Radio host questions Plate of Origin copyright

"I'll have a talk with someone today about how they came up with this so-called original format.," says 3AW's Ross Stevenson.

Seven’s announcement of Plate of Origin, a new cooking show with Matt Preston, Gary Mehigan and Manu Feildel has raised eyebrows from 3AW breakfast co-host Ross Stevenson.

The Seven Studios-produced format is described as “a worldwide food fight (which) will pit cuisine against cuisine, plate against plate, cook against cook.”

This morning on 3AW Stevenson said, “Two years ago I hawked around my idea for a cooking show, called World Cup of Food in which ethnic cuisines competed against each other in a format, to see which was the best. I hawked it around and was told ‘No, we’re not interested.’ So when I read that this new show is an original format, in which teams from diverse cultural backgrounds will compete to see which cuisine will reign supreme it is very, very familiar to me.

“I’ll have a talk with someone today about how they came up with this so-called original format.”

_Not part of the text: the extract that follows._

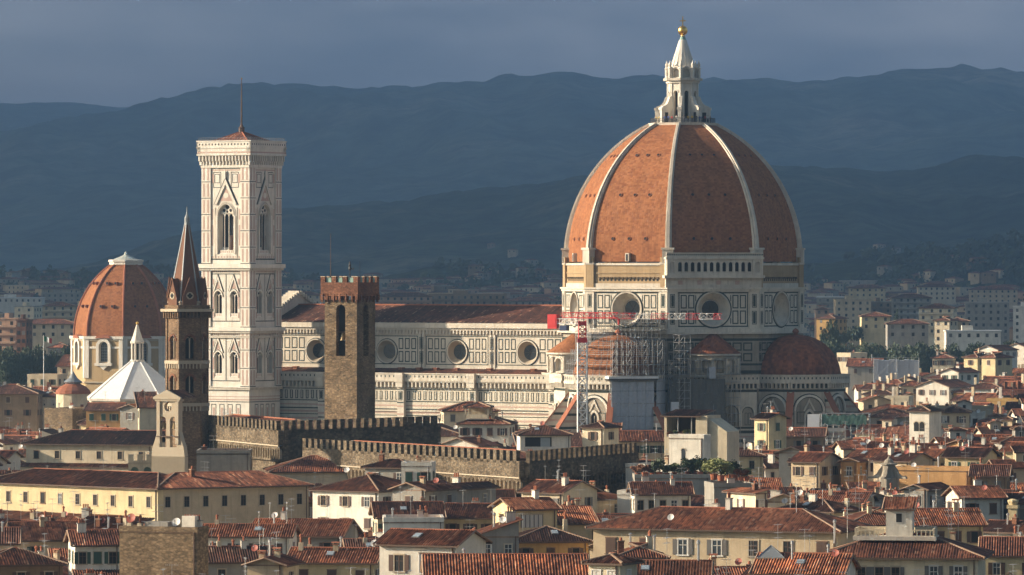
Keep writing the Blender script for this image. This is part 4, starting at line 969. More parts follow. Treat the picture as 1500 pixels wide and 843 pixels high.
# ============================================================ BATTLEMENTED STONE TOWER
def make_bargello_tower():
    Y = 1040; A = R(-28); s = 7.3; X = at(523, 0, Y)[0]; Z = lambda py: zat(py, Y)
    c_, s_ = math.cos(A), math.sin(A); h = s/2; cx, cy_ = X-(c_*h+s_*h), Y-(s_*h-c_*h)
    w_, d_ = 6.6, 6.6
    T = empty('stone_tower', (cx, cy_, 0), A, 'plain square stone tower with brick battlements and open belfry slots', 'tower'); foot(cx, cy_, 4, 4, A); keep(470, 556, 610, Y)
    w = MB(); h = 3.55
    for k in range(4):
        w.M = Matrix.Rotation(R(90*k), 4, 'Z') @ Matrix.Translation((0, -h, 0)); w.rect(-h, h, 0, Z(524), 0, 'rubble')
        w.holed(-h, h, Z(524), Z(440), arch(0, Z(522), 2.0, Z(454), 8), 0, 'rubble', 1.1, 1.0, 'rubble', 'dark_void')
        for q in (0, 1):
            for sx in (-1, 1): w.bar((sx*2.2, 0, Z(460+q*60)), (sx*2.2-.3, -.9, Z(460+q*60)-.5), .06, 'iron')
        w.box(-h-.01, h+.01, -.02, .1, Z(563), Z(562), 'dark_rubble')
    w.build('shaft', T)
    b = MB(); b.M = Matrix.Translation((0, 0, 0))
    for x in (-.9, .9): pass
    b.box(-.9, .9, -h+.9, -h+1.05, Z(488), Z(486), 'timber'); b.lathe([(.75, Z(487)-1.6), (.62, Z(487)-1.3), (.45, Z(487)-.5), (.3, Z(487)-.1)], 'bell_bronze', 12, (0, -h+1.0)); b.build('bell', T)
    g = MB(); e = h+.55
    for k in range(4):
        g.M = Matrix.Rotation(R(90*k), 4, 'Z') @ Matrix.Translation((0, -h, 0)); n = 6
        for i in range(n+1): x = -e+2*e*i/n; g.box(x-.17, x+.17, -.55, 0, Z(440), Z(431), 'red_brick'); g.box(x-.1, x+.1, -.3, 0, Z(443), Z(440), 'red_brick')
        for i in range(n):
            xc = -e+2*e*(i+.5)/n; pts = archline(xc, 2*e/n-.34, Z(434), 6); g.slab(pts+[(xc-e/n, Z(434)), (xc-e/n, Z(431)), (xc+e/n, Z(431)), (xc+e/n, Z(434))][0:0] or [(xc-.4, Z(431)-.25), (xc+.4, Z(431)-.25), (xc+.4, Z(431)), (xc-.4, Z(431))], -.5, 0, 'red_brick')
        g.box(-e, e, -.58, .1, Z(431), Z(414), 'red_brick'); n = 4; mw = .95
        for i in range(n): x = -e+mw/2+(2*e-mw)*i/(n-1); g.box(x-mw/2, x+mw/2, -.58, -.05, Z(414), Z(406), 'red_brick'); g.box(x-mw/2-.03, x+mw/2+.03, -.62, 0, Z(406), Z(405), 'sandstone')
        for i in range(n-1): x = -e+mw/2+(2*e-mw)*(i+.5)/(n-1); g.rect(x-.5, x+.5, Z(414), Z(407), -.3, 'copper_green')
    g.M = Matrix.Identity(4); g.box(-h-.4, h+.4, -h-.4, h+.4, Z(431), Z(414.5), 'concrete'); g.build('battlements', T)
    f = MB(); zt = Z(405)-1.2
    f.bar((-3.4, -1.5, zt), (-3.4, -1.5, Z(342)), .09, 'timber', 6, .04); f.build('flagpole', T)
    f = MB(); f.bar((2.2, 0, zt), (2.2, 0, Z(383)), .04, 'iron'); f.bar((4.0, 2.5, zt), (4.0, 2.5, Z(378)), .04, 'metal_grey') if False else None; f.build('flagpole', T)
    v = MB(); v.bar((0, 0, zt), (0, 0, Z(397)), .12, 'iron', 6, .06); v.lathe([(.05, Z(397)), (.22, Z(396)), (.3, Z(394)), (.2, Z(391)), (.28, Z(388)), (.12, Z(386)), (.2, Z(385)), (.05, Z(383))], 'iron', 8)
    v.bar((0, 0, Z(393)), (.75, 0, Z(395)), .1, 'iron'); v.bar((.7, 0, Z(395)), (.9, 0, Z(392)), .08, 'iron'); v.build('weather_vane', T)
make_bargello_tower()
# ============================================================ CHAPEL DOME (far left) AND WHITE PYRAMID ROOF
def make_chapel():
    Y = 1706; X = at(184.5, 0, Y)[0]; Z = lambda py: zat(py, Y)
    T = empty('domed_chapel', (X, Y, 0), R(-21.5), 'large octagonal chapel with ribbed red dome and white framed windows', 'chapel'); foot(X, Y, 18, 18, 0); keep(100, 256, 545, Y)
    RR = 17.0; w = MB(); zb, zt = Z(560)-6, Z(494)
    for k in range(8):
        ap = RR*math.cos(R(22.5)); hw = RR*math.sin(R(22.5)); w.M = facem(ap, R(45*k-90))
        w.rect(-hw, hw, 0, zb, 0, 'brown_stucco')
        w.holed(-hw, hw, zb, zt, arch(0, Z(530), 3.0, Z(507), 8), 0, 'brown_stucco', .7, .95, WM, 'pane')
        for x in (-hw, hw-1.35): w.box(x, x+1.35, -.35, .1, Z(553), zt, 'marble_fresh')
        w.box(-hw-.15, hw+.15, -.4, .1, Z(509), Z(506), 'marble_fresh') if False else None
        for s0, s1 in ((-hw+1.35, -2.6), (2.6, hw-1.35)): w.box(s0, s1, -.25, .1, Z(510), Z(507), 'marble_fresh')
        w.box(-hw-.3, hw+.3, -.7, .2, zt-.5, zt+.4, 'marble_fresh'); w.box(-hw-.2, hw+.2, -.5, .2, Z(560), Z(558), 'sandstone'); w.box(-hw-.1, hw+.1, -.3, .2, Z(499), Z(497), 'sandstone')
    w.build('drum_wall', T)
    f = MB()
    i_, o_ = archline(0, 3.1, Z(507), 10), archline(0, 5.0, Z(507), 10); f.band(i_, o_, -.7, 0, 'marble_fresh')
    for sx in (-1, 1): f.box(min(sx*1.55, sx*2.5), max(sx*1.55, sx*2.5), -.7, 0, Z(532), Z(507), 'marble_fresh')
    f.box(-2.9, 2.9, -.9, 0, Z(535), Z(531), 'marble_fresh'); f.slab([(-1.5, Z(535)), (0, Z(541)), (1.5, Z(535))], -.6, 0, 'marble_fresh')
    f.slab([(-2.8, Z(495)), (2.8, Z(495)), (2.0, Z(491.5)), (0, Z(490)), (-2.0, Z(491.5))], -1.0, 1.5, 'terracotta')
    for z in range(6): f.box(-1.4, 1.4, .55, .6, Z(529-z*4), Z(528.6-z*4), 'metal_grey')
    for x in (-.7, 0, .7): f.box(x-.04, x+.04, .52, .6, Z(530), Z(504), 'metal_grey')
    src = None
    for k in range(8):
        ap = RR*math.cos(R(22.5)); a = R(45*k-90); loc = (ap*math.cos(a), ap*math.sin(a), 0)
        if src is None: src = f.build('window', T, loc, a+R(90))
        else: inst(src, T, loc, a+R(90))
    d = MB(); n = 22; zs, ze = zt+.3, Z(388); R0 = 16.1
    Hh = ze-zs; cc = (R0**2-2.6**2-Hh**2+0)/(2*(2.6-R0)) if False else None
    # arc through (R0,0) and (4.6,Hh)
    c0 = (4.6**2+Hh**2-R0**2)/(2*(R0-4.6))
    rad = lambda z: math.sqrt(max(0, (R0+c0)**2-(z-zs)**2))-c0
    for k in range(8):
        a0, a1 = R(22.5+45*k), R(67.5+45*k); prev = None; s = 0
        for i in range(n+1):
            z = zs+Hh*i/n; r = rad(z); p0 = Vector((r*math.cos(a0), r*math.sin(a0), z)); p1 = Vector((r*math.cos(a1), r*math.sin(a1), z)); w2 = (p1-p0).length
            if i: s += ((p0+p1)/2-pm).length
            pm = (p0+p1)/2; ids = [d.P(p0.lerp(p1, j/4)) for j in range(5)]; us = [(w2*(j/4-.5)+40*k, s) for j in range(5)]
            if prev:
                for j in range(4): d.face((prev[0][j], prev[0][j+1], ids[j+1], ids[j]), 'dome_tile', (prev[1][j], prev[1][j+1], us[j+1], us[j]))
            prev = (ids, us)
    dm = d.build('dome', T)
    rb = MB()
    for k in range(8):
        a = R(22.5+45*k); pr = None; rb = MB()
        for i in range(15):
            z = zs+Hh*i/14; r = rad(z)+.12; p = (r*math.cos(a), r*math.sin(a), z)
            if pr: rb.bar(pr, p, .38, 'terracotta', 6)
            pr = p
        rb.build('rib', dm)
    e = MB(); e.box(-.5, .5, -.6, .3, 0, .9, 'terracotta'); e.rect(-.35, .35, .1, .8, -.62, 'dark_void'); src = None
    for k in range(8):
        for z in (zs+Hh*.40, zs+Hh*.72):
            for u in (-.35, .35):
                r = rad(z); ap = r*math.cos(R(22.5)); hw = r*math.sin(R(22.5)); a = R(45*k-90); loc = (ap*math.cos(a)-u*hw*math.sin(a), ap*math.sin(a)+u*hw*math.cos(a), z)
                if src is None: src = e.build('vent', dm, loc, a+R(90), ) 
                else: inst(src, dm, loc, a+R(90))
    l = MB(); l.lathe([(4.4, ze-.4), (5.2, ze), (5.2, ze+.7), (5.5, ze+.9), (5.5, ze+1.5), (4.6, ze+1.6)], 'marble_fresh', 8, ph=R(22.5)); l.lathe([(4.4, ze+1.5), (2.6, ze+2.2), (1.0, ze+2.9), (.5, ze+3.3), (.5, ze+3.7), (.05, ze+4.2)], 'pale_copper', 16)
    l.build('lantern', dm)
    low = MB(); low.prism(octpts(22), 0, zb-3, 'brown_stucco', 'roof_dark'); low.build('base', T)
make_chapel()
def make_baptistery():
    Y = 1432; X = at(201, 0, Y)[0]; Z = lambda py: zat(py, Y); A = R(-31.3-6)
    T = empty('baptistery', (X, Y, 0), A, 'octagonal building under a white pyramid roof with small white lantern', 'baptistery'); foot(X, Y, 15, 15, 0); keep(126, 250, 594, Y)
    rr = 13.9; ze = Z(590)+1.2; zt = Z(529)
    w = MB(); w.prism(octpts(rr-.6), 0, ze-.2, WM)
    for k in range(8):
        w.M = facem((rr-.6)*math.cos(R(22.5)), R(45*k)); panels(w, -4.6, 4.6, 8, ze-1.5, 3, 2, .3, .6)
    w.build('wall', T)
    r = MB()
    for k in range(8):
        a0, a1 = R(22.5+45*k), R(67.5+45*k); p = [(rr*math.cos(a), rr*math.sin(a), ze) for a in (a0, a1)]; q = [(1.6*math.cos(a), 1.6*math.sin(a), zt) for a in (a0, a1)]
        r.poly([p[0], p[1], q[1], q[0]], 'white_lead'); r.poly([(x, y, z-.7) for x, y, z in p][::-1]+[], 'white_lead') if False else None
        r.poly([(p[0][0], p[0][1], ze-.6), (p[1][0], p[1][1], ze-.6), p[1], p[0]], 'marble_grey'); r.bar(p[0], q[0], .22, 'white_lead')
    r.build('roof', T)
    l = MB(); l.lathe([(1.9, zt-.2), (1.9, zt+.3)], 'marble_fresh', 8); l.lathe([(.95, zt+.3), (.95, zt+4.6)], 'dark_void', 8)
    for k in range(8): a = R(45*k+22.5); l.bar((1.45*math.cos(a), 1.45*math.sin(a), zt+.3), (1.45*math.cos(a), 1.45*math.sin(a), zt+4.6), .26, 'marble_fresh', 8)
    l.lathe([(1.9, zt+4.6), (2.0, zt+5.1), (1.75, zt+5.2), (1.2, zt+6.6), (.55, zt+8.6), (.25, zt+9.6)], 'marble_fresh', 8, ph=R(22.5)); l.lathe([(.03, zt+9.5), (.42, zt+9.9), (.42, zt+10.1), (.03, zt+10.5)], 'gold', 10); l.build('lantern', T)
make_baptistery()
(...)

Shaun Miller from Shaun Miller Lawyers told TV Tonight there is no copyright in broad brush themes or ideas, but in the expression of those ideas.

“Channel 7 may have been inspired by the concept of worldwide cuisines being pitted against each other, as presented to them by Ross Stevenson  but Channel 7 may have added a great deal of its own originality to what is to become Plate of Origin, including in terms of the way in which contestants are selected, the powers of the judges, the rules of the contest and things like set design and theme music.

“All of these foregoing elements may be an original form of expression which is protected by copyright because it involves a new format, even if that format is based on the over-arching idea of a competition between international dishes of food.”

Stevenson, who featured in Seven Melbourne series A Moveable Feast, also co-created The Games with John Clarke who both accused BBC of ripping them off with 2012 after they met with BBC producer Jon Plowman earlier.

Shaun Miller said of the Plate of Origin question, “I have sympathy for Ross Stevenson, he may have been treated unjustly, but the law regarding copyright, including format rights, and confidential information is unlikely to offer any legal remedy in this case.

“Although the whole matter does leave a bad taste in one’s mouth -if you’ll pardon the pun.”

12 Responses

  1. So Seven can question The Hot Plate of ripping off My Restaurant Rules but are ok with Plate of Origin ripping off 9’s Family Food Fight & the name being 2 letters away from State of Origin.

    1. Nobody, company, network, person, or otherwise owns the words Plate or Origin. It’s a perfectly suited title for a cooking show. They could hardly call it Crockery with Cuisine from my Custom ?

    2. My guess is there were enough similar elements within the show format to call an infringement.

      In this case, I’m assuming Plate will have more similarities to MKR than FFF in terms of format elements. And is more refined than Ross’ idea.